S-scheme regulated Ni2P-NiS/twinned Mn0.5Cd0.5S hetero-homojunctions for efficient photocatalytic H2 evolution

Abstract

Effective bulk phase and surface charge separation is critical for charge utilization during the photocatalytic energy conversion process. In this work, the ternary Ni2P-NiS/twinned Mn0.5Cd0.5S (T-MCS) nanohybrids were successfully constructed via combining Ni2P-NiS with T-MCS solid solution for visible light photocatalytic H2 evolution. T-MCS is composed of zinc blende Mn0.5Cd0.5S (ZB-MCS) and wurtzite Mn0.5Cd0.5S (WZ-MCS) and those two alternatively arranged crystal phases endow T-MCS with excellent bulk phase charge separation performance for the slight energy level difference between ZB-MCS and WZ-MCS. S-scheme carriers transfer route between NiS and T-MCS can accelerate the interfacial charge separation and retain the active electrons and holes, meanwhile, co-catalyst Ni2P as electron receiver and proton reduction center can further optimize the H2 evolution reaction kinetics based on the surface Schottky barrier effect.

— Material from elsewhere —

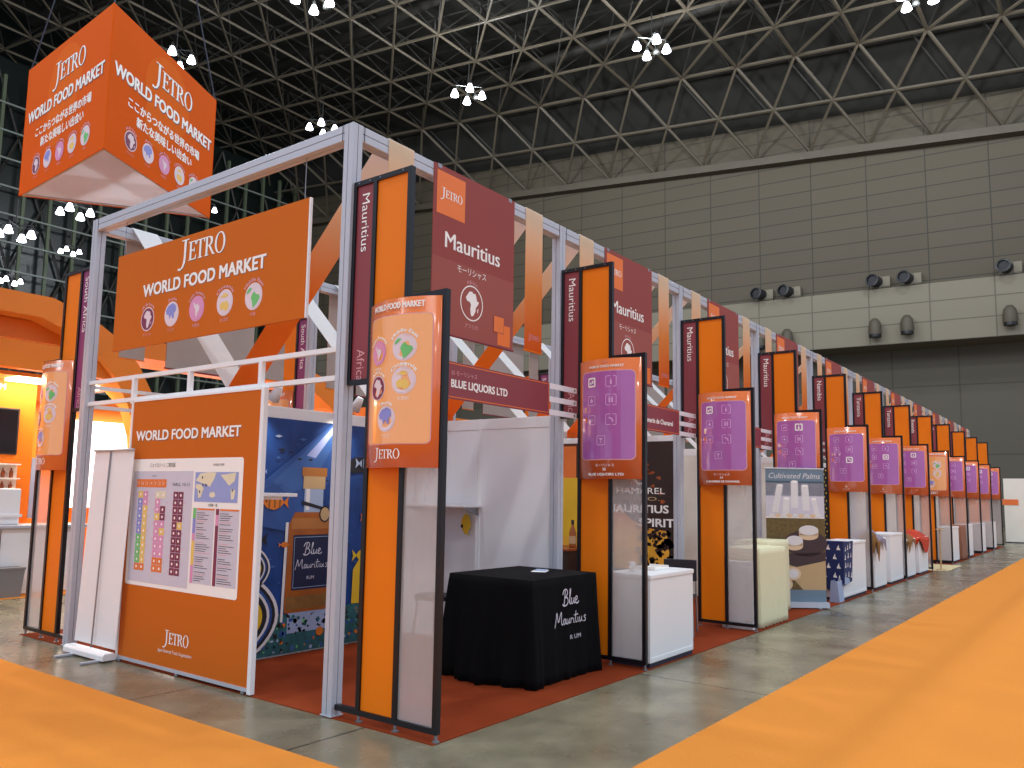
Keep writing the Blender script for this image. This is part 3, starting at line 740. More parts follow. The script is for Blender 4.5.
for k in range(NB):
    bay = ORD[k] if k else 'first'
    c = ['Mauritius']*4+['Namibia','Tanzania','Tanzania','Rwanda','Kenya','Ghana','Benin']
    j = ['モーリシャス']*4+['ナミビア','タンザニア','タンザニア','ルワンダ','ケニア','ガーナ','ベナン']
    country_banner(3*k, -1, c[k], j[k], 'maroon country banner under the top beam, %s bay from the near corner' % bay, 'country banners over the aisle side')
    ribbon(3*k, 0.39, -1, 'cream to orange ribbon left of the maroon banner, %s bay' % bay, 'ribbons on the aisle side beams')
    ribbon(3*k, 2.35, -1, 'cream to orange ribbon right of the maroon banner, %s bay' % bay, 'ribbons on the aisle side beams')
    if k < 7:
        country_banner(3*k, 1, '', '', 'pale back of a wide banner on the far side beam, %s bay' % bay, 'banners over the far side')
        for xo, w_ in ((0.39,'near'),(2.35,'far')):
            ribbon(3*k, xo, 1, 'pale back of a ribbon, %s end of the far side beam, %s bay' % (w_, bay), 'ribbons on the far side beams')
    for xo, w_ in ((0.39,'near'),(2.35,'far')):
        t = thing('crossing_strap', 'orange strap slanting down from the aisle side beam, %s end of the %s bay' % (w_, bay), 'strap', (3*k+xo,0,0), 0, 'orange slanting straps')
        link('strap_cloth', SMf, t); link('clamp', clampm, t)
        t = thing('crossing_strap', 'white strap slanting down from the far side beam, %s end of the %s bay' % (w_, bay), 'strap', (3*k+xo,0,0), 0, 'white slanting straps')
        link('strap_cloth', SMb, t); link('clamp', clampb, t)

# ------------------------------------------------------------------ name boards with their three bars
FB = [('55 モーリシャス','BLUE LIQUORS LTD'),('54 モーリシャス','La Rhumerie de Chamarel')]+[None]*9
for k in range(NB):
    bay = ORD[k] if k else 'first'
    lab = {0:'maroon name board lettered BLUE LIQUORS LTD over the first bay', 1:'maroon name board lettered La Rhumerie de Chamarel over the second bay'}.get(k, 'plain maroon name board over the %s bay, mostly hidden by the sign towers' % bay)
    t = thing('name_board', lab, 'name board', (3*k, -0.21, 0), 0, 'maroon name boards over the bays')
    c = MB().box((0.72,-0.008,2.43),(2.49,0.008,2.745)).build('board', M['maroon'], t)
    A = Art()
    for (x0,y0,x1,y1) in ((0.72,2.725,2.49,2.733),(0.72,2.442,2.49,2.450),(2.472,2.442,2.480,2.733),(0.73,2.442,0.738,2.733)): A.rect(x0,y0,x1,y1,M['border'],1)
    if FB[k]:
        A.text(FB[k][0], 1.0, 2.635, 0.035, M['print_pink'], 1)
        if k == 0: A.text(FB[k][1], 1.0, 2.53, 0.068, M['print_white'], 1, width=0.80, bold=0.03)
        else: A.text(FB[k][1], 1.35, 2.53, 0.06, M['print_white'], 1, width=0.95, bold=0.02)
    A.build('lettering', lambda u,v,h: Vector((u, -0.008-h, v)), c)
    for z in (2.715,2.585,2.455):
        MB().box((2.50,-0.006,z-0.027),(3.005,0.006,z+0.027)).build('bar', M['white'], t)
        MB().box((0.10,-0.006,z-0.027),(0.715,0.006,z+0.027)).build('bar', M['white'], t)
    for z in (2.715,2.585,2.455): MB().tube((2.96,-0.012,z),(2.96,0.02,z),0.012,8).build('bolt', M['steel'], t)

# ------------------------------------------------------------------ partitions
def partition(p, q, label, group, panelm='white', n=3, h=2.48):
    Ln = math.hypot(q[0]-p[0], q[1]-p[1])
    t = thing('partition_wall', label, 'partition wall', (p[0],p[1],0), math.atan2(q[1]-p[1], q[0]-p[0]), group)
    w = Ln/n
    for i in range(n):
        MB().box((i*w+0.02,-0.012,0.05),((i+1)*w-0.02,0.012,h-0.12)).build('panel', M[panelm], t)
    for i in range(n+1):
        MB().box((i*w-0.02,-0.02,0.008),(i*w+0.02,0.02,h)).build('upright', M['white'], t, bevel=0.004)
    MB().box((0.02,-0.019,h-0.12),(Ln-0.02,0.019,h-0.002)).build('top_rail', M['white'], t, bevel=0.004)
    MB().box((0.02,-0.018,0.01),(Ln-0.02,0.018,0.05)).build('bottom_rail', M['white'], t)
    return t
YM = 2.07
for k in range(NB):
    bay = ORD[k] if k else 'first'
    partition((3*k+0.05,YM),(3*k+3.01,YM), 'long white partition down the middle of the stand, %s bay from the near end' % bay, 'middle partitions', 'white' if k < 2 else 'cream')
for k in range(1, NB+1):
    partition((3*k+PS/2,0.13),(3*k+PS/2,YM-0.05), 'white side partition behind the aisle side post, %s post from the near corner' % ORD[k], 'side partitions of the aisle side bays', 'white' if k < 2 else 'cream', n=2)
for k in range(1, 8):
    partition((3*k+PS/2,YM+0.05),(3*k+PS/2,W-0.13), 'white side partition of the far side bays, %s post from the stand end' % ORD[k], 'side partitions of the far side bays', 'cream', n=2)

# end rails with short uprights
t = thing('end_rail', 'pair of white horizontal rails with short uprights across the end of the stand', 'railing', (PS/2,0,0))
for z in (2.735,2.51): MB().box((-0.018,PS,z-0.02),(0.018,W-PS,z+0.02)).build('rail', M['white'], t)
for y in (3.12,2.14,1.08): MB().box((-0.02,y-0.022,2.47),(0.02,y+0.022,2.755)).build('upright', M['white'], t)
t = thing('side_rail', 'pair of white rails running back from the left corner post', 'railing', (0,W-PS/2,0))
for z in (2.70,2.49): MB().box((PS,-0.018,z-0.02),(3.0,0.018,z+0.02)).build('rail', M['white'], t)
for x in (1.05,2.0): MB().box((x-0.02,-0.02,2.47),(x+0.02,0.02,2.72)).build('upright', M['white'], t)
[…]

The above-formed homo-heterojunctions can establish multiple charge transfer channels in the bulk phase of T-MCS and interface of T-MCS and Ni2P-NiS. Under the synergistic effect of twinned homojunction, S-scheme heterojunction, and Schottky barrier, the ternary Ni2P-NiS/T-MCS composite manifested an H2 production rate of 122.5 mmol h–1 g–1, which was 1.33, 1.24, and 2.58 times higher than those of the NiS/T-MCS (92.4 mmol h–1 g–1), Ni2P/T-MCS (98.4 mmol h–1 g–1), and T-MCS (47.5 mmol h–1 g–1), respectively. This work demonstrates a promising strategy to develop efficient sulfides photocatalyst toward targeted solar-driven H2 evolution through homo-heterojunction engineering.